On Friday evening, the Uttarakhand High Court rejected a plea which called for a stay on the EVM challenge claiming the Election Commission does not have the authority to conduct the event. The high court also barred political parties and others from criticising the use of EVMs in the five state assembly elections "till pending election petitions are decided", a decision that has cast a shadow on the Aam Aadmi Party’s planned parallel hackathon.

   
"The vote machine (EVM) challenge is on as scheduled. It will start at 10 am. The NCP and CPI-M have nominated three representatives each. The challenge will happen in two separate halls simultaneously," an Election Commission spokesperson said on Friday evening.
   
A two-judge bench of the Uttarakhand High Court, while giving the go ahead for the EVM challenge, frowned at the event nonetheless, observing that it "may influence the outcome of election petitions wittingly or unwittingly".
   
The Election Commission has announced that a total of 14 EVMs will be made available to representatives of Sharad Pawar’s party and the Left, who hope to prove that the Election Commission is wrong and that the equipment used by it can be gamed, as alleged by a series of political parties.
   
At the Election Commission’s event, hackers will get four hours - from 10 am to 2 pm - and access to four machines each.
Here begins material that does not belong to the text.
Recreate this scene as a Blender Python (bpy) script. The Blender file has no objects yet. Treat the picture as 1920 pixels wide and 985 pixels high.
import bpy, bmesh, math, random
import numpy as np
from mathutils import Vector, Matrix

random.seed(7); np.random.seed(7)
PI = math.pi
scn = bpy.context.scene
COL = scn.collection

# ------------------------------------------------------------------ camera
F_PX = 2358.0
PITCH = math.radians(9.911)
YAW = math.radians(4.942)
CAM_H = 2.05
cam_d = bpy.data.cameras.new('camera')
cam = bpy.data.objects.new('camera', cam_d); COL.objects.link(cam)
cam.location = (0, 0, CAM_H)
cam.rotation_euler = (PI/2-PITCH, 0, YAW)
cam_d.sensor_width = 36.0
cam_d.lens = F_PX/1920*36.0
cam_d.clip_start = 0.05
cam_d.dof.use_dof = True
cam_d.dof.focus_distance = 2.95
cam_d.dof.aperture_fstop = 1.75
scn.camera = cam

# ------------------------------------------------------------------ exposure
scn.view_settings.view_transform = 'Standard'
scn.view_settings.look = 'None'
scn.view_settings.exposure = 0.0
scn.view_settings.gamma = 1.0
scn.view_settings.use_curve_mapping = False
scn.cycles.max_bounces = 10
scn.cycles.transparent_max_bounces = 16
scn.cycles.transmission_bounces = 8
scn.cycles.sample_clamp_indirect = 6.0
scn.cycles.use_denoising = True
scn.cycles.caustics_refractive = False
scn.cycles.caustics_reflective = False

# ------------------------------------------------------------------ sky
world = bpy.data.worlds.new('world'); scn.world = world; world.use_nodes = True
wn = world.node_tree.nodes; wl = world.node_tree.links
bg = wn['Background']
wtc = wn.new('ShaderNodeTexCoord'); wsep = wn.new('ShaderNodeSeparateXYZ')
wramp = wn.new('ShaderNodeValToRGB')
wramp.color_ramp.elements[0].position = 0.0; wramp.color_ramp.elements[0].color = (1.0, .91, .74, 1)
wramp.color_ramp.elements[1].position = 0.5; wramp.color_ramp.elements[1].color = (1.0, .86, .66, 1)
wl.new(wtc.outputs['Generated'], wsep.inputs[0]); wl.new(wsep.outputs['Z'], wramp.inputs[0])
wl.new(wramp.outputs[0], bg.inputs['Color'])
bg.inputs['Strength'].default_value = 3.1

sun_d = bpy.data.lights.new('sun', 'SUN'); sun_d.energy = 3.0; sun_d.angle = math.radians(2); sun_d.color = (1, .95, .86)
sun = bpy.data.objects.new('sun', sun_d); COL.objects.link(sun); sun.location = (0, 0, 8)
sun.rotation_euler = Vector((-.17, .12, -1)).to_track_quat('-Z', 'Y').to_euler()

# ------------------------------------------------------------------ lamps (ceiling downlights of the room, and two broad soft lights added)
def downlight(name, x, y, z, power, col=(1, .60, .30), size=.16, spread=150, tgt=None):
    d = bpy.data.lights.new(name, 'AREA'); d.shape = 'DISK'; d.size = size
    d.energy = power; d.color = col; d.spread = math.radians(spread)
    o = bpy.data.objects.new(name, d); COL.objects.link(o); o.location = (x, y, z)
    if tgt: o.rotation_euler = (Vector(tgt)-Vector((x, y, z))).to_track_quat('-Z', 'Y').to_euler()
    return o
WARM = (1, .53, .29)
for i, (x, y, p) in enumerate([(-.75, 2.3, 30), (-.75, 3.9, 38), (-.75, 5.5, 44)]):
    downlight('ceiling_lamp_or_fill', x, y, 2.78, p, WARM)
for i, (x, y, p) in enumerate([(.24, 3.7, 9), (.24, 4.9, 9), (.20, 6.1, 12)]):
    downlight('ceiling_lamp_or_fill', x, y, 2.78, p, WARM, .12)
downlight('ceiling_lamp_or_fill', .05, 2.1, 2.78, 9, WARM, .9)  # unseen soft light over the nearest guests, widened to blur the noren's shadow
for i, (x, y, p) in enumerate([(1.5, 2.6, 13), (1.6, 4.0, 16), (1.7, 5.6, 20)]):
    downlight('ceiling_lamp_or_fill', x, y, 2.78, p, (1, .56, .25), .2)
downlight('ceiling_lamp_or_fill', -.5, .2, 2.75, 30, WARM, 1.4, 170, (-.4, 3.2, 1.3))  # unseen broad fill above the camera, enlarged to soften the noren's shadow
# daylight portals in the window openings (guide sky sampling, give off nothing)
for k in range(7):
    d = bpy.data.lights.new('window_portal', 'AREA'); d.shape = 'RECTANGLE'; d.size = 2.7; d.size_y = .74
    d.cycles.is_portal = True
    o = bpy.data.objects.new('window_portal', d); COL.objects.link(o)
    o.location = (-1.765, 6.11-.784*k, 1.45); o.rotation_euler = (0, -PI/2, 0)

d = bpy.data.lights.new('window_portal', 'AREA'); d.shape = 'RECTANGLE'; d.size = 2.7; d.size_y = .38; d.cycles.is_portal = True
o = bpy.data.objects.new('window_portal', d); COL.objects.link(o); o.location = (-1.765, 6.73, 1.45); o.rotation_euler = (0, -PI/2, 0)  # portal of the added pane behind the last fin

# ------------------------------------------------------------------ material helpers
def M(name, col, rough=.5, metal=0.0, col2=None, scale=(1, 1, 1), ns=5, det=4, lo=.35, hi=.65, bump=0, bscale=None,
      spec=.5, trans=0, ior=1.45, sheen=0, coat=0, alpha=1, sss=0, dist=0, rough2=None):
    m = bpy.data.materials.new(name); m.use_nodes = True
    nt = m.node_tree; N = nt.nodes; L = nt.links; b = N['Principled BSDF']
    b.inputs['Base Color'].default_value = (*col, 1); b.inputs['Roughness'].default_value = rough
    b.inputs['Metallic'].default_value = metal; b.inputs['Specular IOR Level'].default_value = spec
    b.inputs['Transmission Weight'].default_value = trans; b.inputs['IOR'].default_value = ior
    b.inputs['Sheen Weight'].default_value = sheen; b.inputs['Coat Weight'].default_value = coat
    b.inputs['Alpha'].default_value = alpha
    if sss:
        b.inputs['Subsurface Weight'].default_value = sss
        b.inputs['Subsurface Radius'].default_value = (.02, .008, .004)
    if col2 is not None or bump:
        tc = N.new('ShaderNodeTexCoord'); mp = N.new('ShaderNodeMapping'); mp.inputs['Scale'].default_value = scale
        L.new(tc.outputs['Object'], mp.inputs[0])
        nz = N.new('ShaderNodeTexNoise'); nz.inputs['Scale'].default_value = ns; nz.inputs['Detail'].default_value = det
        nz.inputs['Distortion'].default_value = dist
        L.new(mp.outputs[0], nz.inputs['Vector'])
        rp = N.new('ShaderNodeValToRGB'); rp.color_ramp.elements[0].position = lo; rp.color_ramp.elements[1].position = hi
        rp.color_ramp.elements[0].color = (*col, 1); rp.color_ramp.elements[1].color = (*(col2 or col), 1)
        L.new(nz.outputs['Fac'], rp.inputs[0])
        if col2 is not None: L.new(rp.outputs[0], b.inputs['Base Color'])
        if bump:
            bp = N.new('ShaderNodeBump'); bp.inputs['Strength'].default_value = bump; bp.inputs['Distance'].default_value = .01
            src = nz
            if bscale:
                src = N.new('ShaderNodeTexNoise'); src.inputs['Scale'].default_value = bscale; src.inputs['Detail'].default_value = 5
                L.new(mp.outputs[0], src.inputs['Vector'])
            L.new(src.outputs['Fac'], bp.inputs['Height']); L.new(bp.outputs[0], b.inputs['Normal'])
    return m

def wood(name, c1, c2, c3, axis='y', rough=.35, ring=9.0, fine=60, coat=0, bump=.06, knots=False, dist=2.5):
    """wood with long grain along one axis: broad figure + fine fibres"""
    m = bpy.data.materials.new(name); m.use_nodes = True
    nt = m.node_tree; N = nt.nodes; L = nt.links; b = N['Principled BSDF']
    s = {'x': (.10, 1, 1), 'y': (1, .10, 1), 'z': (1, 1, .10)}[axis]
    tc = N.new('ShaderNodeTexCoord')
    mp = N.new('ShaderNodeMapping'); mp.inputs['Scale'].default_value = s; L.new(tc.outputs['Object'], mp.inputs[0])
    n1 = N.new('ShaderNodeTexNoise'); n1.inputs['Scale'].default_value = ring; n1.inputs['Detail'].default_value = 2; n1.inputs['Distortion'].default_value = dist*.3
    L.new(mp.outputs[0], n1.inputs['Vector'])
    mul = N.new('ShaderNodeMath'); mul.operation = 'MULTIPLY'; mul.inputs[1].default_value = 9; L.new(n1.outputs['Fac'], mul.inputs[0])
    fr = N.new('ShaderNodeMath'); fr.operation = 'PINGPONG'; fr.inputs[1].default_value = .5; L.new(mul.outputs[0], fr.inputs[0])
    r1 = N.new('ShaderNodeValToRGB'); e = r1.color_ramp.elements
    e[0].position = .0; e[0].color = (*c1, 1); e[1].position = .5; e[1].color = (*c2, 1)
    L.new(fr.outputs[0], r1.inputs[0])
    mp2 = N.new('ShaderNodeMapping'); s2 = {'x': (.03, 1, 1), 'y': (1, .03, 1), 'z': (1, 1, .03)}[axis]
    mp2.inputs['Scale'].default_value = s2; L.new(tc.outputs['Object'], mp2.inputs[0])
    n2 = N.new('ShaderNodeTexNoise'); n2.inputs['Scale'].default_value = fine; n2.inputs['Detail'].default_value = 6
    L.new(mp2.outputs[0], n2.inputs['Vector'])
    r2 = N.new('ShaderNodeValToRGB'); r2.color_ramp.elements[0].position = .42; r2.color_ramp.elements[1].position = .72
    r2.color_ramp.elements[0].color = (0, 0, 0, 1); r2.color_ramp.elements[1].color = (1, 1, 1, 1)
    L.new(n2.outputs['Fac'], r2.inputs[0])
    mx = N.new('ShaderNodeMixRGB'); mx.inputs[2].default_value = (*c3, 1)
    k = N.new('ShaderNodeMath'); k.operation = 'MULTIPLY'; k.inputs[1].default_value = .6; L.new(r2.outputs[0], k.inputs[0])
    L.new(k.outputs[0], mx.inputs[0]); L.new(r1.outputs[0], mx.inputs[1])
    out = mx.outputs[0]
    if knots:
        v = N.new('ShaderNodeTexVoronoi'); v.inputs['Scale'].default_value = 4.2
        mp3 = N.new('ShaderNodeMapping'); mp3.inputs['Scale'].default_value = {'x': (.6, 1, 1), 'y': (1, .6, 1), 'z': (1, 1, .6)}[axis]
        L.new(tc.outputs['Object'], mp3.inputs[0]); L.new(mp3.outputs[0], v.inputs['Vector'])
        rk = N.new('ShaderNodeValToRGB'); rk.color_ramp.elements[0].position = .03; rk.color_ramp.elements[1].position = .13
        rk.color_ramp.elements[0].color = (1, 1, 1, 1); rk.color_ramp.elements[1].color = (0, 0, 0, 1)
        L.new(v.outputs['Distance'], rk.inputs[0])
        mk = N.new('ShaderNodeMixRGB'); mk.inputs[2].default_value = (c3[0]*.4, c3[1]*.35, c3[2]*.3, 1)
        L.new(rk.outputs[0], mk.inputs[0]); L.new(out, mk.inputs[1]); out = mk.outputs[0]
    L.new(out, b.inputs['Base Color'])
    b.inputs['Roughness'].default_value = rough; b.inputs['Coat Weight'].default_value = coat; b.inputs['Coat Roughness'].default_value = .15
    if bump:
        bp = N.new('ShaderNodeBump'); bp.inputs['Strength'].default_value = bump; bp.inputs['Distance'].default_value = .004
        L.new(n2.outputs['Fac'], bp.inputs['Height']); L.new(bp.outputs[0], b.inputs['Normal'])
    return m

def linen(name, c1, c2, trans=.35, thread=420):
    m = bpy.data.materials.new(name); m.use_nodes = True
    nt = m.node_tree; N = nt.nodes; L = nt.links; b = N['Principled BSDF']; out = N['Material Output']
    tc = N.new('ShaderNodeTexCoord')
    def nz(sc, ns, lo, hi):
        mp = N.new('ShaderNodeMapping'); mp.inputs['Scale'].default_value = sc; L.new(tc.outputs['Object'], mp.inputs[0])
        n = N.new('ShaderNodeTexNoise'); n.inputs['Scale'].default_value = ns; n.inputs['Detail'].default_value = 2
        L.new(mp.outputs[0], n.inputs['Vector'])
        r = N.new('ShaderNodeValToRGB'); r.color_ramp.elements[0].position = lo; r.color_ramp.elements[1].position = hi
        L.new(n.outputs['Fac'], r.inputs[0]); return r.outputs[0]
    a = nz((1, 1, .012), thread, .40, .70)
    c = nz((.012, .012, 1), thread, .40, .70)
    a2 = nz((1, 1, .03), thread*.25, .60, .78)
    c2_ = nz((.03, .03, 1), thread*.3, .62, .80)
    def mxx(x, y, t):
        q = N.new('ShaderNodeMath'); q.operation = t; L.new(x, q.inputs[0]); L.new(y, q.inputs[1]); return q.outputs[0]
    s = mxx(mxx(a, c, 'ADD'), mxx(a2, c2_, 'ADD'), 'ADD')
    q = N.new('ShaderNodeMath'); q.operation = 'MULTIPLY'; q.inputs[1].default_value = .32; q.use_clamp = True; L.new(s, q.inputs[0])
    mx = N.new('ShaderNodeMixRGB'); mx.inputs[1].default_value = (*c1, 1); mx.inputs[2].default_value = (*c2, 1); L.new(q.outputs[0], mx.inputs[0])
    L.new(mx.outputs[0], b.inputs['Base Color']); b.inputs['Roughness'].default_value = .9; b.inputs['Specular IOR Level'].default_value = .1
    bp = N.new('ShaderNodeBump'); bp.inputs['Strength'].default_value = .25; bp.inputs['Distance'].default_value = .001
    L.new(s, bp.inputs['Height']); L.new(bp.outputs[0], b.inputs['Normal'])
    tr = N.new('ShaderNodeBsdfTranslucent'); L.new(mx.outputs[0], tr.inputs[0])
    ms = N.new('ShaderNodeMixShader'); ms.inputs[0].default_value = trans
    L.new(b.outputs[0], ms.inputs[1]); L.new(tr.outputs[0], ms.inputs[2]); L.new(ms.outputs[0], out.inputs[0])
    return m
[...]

The other EVMs will be kept as back up.
   
The Election Commission has said its challenge has two parts - the hackers will have to prove that the EVMs used in the five states that just voted, including Uttar Pradesh and Punjab, were manipulated to favour a particular candidate or political party by altering the results stored in them. Part Two of the challenge calls for participants to prove that the machines used in the assembly polls were manipulated before or on the day of voting.
   
The participant will be considered "failed" if the EVM stops functioning as a result of its inbuilt defense mechanism against tampering.
   
The participants - three members per party - can "physically examine" EVMs and check circuits, chips and motherboard, but cannot replace any part. Arvind Kejriwal’s party had asked for these restrictions to be removed, claiming it "would not be possible to tamper with the machines without giving people a free hand to do so."
   
Arvind Kejriwal’s party had asked for these restrictions to be removed, claiming it "would not be possible to tamper with the machines without giving people a free hand to do so."
   
At its parallel hackathon, AAP will make available to techies and others a machine that was used by the party in the Delhi Assembly last month in a televised demonstration of its manipulation. The Election Commission said the machine used was a far cry from the real thing and rejected the result.
   
Many parties including the Congress and AAP had alleged that EVMs could be tampered with after the BJP scripted gigantic wins in Uttar Pradesh and Uttarakhand.